I think of the “new shoes stuck to aging feet” she notices of older people in the Upper East Side thinking of “how things were right when they were young and veins were tight“ in “Ne Me Quitte Pas.” I think of the “heroin boy” in “Daniel Cowman” realizing he just died of an overdose. I think of the “androgynous powder nosed girl next door” in “Back of a Truck” wanting “more, more, more.” I think of the “Genius Next Door” drowning himself in the lake. I think of the “Man of a Thousand Faces” smiling “at the moon like he knows her.” I think of the old woman in “Happy New Year” wrapped in her blanket greeting the New Year alone with her bottle of champagne next to her open window. I feel her quietly contemplating and reflecting on the way her life has gone.

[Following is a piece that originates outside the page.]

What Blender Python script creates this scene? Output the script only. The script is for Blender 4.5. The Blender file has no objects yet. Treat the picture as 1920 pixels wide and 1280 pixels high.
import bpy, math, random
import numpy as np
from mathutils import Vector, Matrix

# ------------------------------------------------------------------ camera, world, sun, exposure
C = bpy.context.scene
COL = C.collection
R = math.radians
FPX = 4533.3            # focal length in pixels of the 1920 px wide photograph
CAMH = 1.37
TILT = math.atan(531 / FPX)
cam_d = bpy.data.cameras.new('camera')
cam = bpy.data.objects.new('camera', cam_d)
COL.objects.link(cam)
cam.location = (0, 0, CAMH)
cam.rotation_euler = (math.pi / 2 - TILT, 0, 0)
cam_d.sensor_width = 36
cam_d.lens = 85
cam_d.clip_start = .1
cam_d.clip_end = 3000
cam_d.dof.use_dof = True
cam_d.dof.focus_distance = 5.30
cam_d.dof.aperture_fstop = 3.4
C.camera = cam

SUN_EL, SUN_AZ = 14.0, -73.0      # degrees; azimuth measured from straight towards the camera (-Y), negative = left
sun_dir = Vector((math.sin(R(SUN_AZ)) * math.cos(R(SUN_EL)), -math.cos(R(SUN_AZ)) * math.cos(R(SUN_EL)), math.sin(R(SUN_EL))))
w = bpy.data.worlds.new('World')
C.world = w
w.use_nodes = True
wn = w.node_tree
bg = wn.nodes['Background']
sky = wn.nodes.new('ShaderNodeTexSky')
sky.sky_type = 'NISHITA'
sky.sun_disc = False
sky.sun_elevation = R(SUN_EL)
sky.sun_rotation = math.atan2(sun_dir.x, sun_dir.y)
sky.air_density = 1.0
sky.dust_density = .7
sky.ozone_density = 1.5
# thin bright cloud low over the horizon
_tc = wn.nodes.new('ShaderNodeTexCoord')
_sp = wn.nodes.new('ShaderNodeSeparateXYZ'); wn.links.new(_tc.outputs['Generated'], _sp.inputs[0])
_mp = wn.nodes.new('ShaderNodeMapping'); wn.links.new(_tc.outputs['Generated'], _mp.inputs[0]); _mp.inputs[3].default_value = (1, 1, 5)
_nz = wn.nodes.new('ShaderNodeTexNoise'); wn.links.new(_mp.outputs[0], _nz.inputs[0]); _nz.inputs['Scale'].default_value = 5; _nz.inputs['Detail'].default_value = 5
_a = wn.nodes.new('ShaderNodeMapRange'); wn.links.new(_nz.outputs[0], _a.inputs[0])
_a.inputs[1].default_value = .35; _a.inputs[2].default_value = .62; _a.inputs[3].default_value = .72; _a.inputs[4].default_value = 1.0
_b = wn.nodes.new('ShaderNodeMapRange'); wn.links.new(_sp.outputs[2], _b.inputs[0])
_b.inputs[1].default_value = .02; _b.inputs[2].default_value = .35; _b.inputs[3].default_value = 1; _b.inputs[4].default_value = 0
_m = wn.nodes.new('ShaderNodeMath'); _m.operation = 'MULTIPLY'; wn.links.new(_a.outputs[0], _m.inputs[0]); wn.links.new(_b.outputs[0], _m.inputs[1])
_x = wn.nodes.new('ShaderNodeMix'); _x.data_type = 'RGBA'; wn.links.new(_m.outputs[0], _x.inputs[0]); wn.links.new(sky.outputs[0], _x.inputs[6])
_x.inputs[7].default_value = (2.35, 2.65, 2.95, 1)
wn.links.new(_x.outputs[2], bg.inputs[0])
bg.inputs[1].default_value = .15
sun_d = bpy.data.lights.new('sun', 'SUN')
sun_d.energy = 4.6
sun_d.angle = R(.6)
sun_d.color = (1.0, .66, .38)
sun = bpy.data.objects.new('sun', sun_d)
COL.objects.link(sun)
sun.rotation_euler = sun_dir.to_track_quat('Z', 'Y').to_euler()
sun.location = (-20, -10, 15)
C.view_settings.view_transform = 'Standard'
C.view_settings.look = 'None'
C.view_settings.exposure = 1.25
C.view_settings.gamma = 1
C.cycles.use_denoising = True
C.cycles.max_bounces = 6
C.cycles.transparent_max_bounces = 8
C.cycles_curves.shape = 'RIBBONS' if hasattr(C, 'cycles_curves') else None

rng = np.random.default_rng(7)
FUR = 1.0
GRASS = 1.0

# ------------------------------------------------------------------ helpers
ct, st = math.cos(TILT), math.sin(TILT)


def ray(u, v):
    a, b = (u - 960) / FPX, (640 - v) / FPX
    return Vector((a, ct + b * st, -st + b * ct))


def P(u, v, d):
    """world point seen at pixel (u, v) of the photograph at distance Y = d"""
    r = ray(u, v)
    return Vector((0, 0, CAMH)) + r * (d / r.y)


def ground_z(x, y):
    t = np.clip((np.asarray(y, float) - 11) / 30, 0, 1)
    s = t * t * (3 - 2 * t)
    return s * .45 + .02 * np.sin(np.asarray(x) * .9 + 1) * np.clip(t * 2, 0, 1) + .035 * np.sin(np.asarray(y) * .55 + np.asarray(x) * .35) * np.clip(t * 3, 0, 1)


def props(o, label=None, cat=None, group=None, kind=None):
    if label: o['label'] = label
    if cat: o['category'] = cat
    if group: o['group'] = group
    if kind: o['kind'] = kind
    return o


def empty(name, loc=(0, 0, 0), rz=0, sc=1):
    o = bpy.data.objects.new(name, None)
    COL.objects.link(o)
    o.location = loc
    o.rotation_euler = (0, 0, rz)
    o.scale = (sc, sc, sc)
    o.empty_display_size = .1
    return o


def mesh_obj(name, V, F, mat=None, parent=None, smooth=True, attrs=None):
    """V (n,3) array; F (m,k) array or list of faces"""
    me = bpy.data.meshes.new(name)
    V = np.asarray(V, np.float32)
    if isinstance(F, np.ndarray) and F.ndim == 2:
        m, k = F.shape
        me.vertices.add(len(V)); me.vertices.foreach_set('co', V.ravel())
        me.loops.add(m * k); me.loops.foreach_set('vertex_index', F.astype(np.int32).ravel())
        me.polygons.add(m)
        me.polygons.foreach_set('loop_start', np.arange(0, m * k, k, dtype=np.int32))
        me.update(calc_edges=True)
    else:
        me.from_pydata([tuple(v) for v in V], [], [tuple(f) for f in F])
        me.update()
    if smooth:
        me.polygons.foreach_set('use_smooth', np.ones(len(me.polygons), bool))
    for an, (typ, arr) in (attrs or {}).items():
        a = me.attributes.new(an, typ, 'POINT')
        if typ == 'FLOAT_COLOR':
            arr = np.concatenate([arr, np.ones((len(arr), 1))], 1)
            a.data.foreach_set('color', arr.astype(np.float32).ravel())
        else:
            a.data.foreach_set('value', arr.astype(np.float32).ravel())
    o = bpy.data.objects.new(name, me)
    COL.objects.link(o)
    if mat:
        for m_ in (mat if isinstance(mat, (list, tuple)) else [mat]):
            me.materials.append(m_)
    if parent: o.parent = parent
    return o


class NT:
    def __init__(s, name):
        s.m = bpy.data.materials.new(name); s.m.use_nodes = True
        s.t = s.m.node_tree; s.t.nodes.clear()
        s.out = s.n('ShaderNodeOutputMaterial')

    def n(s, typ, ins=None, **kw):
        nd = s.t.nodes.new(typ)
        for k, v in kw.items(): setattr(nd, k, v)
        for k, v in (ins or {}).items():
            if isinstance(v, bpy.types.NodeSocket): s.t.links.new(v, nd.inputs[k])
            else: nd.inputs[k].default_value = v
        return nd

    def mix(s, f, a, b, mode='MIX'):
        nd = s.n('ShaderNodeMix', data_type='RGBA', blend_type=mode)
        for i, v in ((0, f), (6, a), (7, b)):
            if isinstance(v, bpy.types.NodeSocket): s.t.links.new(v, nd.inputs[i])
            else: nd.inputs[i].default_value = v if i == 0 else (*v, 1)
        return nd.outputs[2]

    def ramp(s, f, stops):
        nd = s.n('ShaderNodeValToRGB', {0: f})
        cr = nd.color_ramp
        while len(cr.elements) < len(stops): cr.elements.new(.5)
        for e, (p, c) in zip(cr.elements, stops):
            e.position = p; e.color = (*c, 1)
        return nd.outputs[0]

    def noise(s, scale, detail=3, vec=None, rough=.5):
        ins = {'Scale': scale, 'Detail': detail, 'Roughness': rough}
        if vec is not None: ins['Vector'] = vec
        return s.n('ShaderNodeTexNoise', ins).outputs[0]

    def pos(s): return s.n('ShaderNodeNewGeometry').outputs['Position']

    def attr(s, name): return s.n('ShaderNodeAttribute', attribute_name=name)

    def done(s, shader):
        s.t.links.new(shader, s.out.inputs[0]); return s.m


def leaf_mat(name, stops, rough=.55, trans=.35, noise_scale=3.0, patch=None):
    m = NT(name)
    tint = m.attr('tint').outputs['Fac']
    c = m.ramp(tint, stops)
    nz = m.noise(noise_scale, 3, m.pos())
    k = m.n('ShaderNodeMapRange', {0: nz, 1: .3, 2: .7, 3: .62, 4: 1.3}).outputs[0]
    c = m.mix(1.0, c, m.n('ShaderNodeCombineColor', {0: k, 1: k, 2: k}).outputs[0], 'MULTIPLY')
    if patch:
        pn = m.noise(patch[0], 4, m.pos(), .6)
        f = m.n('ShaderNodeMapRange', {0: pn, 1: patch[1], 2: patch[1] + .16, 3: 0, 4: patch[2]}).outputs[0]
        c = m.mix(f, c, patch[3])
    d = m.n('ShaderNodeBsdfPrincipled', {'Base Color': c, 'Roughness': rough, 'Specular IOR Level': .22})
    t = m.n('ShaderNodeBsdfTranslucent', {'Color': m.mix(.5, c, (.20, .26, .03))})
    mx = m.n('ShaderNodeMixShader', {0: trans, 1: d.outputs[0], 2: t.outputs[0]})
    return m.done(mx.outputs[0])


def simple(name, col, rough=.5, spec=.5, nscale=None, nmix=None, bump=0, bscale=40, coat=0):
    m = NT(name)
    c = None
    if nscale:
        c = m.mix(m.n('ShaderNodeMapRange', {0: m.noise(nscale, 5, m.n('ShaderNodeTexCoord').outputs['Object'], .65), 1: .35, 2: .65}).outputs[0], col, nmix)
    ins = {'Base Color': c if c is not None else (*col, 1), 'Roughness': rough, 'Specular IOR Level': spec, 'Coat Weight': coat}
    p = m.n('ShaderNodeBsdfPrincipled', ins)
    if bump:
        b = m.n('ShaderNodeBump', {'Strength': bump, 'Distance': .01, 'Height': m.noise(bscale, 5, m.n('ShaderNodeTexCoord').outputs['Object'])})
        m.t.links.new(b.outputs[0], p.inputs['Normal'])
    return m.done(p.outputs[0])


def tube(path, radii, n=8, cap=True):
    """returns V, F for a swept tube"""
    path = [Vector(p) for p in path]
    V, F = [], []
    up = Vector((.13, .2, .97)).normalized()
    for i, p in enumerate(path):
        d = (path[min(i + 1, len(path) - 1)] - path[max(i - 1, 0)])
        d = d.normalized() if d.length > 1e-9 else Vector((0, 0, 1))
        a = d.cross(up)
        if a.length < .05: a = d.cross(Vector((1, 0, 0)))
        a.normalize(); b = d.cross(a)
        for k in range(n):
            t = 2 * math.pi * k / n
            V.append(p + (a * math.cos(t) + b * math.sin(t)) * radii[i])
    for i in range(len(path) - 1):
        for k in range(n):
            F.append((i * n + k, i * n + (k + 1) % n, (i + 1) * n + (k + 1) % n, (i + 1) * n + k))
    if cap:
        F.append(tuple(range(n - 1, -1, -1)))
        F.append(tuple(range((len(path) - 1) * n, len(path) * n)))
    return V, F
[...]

Damn, I literally [just] got teary eyed. That lady always makes me cry when I spend enough time with her. I adore the way Regina brings us these details about these people, the way she takes the time to try to understand them. These people float around in my head and show up in my songs too. [Empathy is my best quality] and I believe listening to my [favorite] songwriters and their lyrics is how I developed mine. Regina means so, so much to me. I met her a few years back at a small Amanda Palmer concert. We talked about raw emotionality in songwriting while I did my best to dissipate the panic in my face by white-knuckle squeezing the back of a chair. It was a lovely experience.

What do you feel is the most important takeaway audiences should have when listening to your work?

A Joni Mitchell quote comes to mind: “If you listen to that music and you see me, you’re not getting anything out of it. If you listen to that music and you see yourself, now you’re getting something out of it.”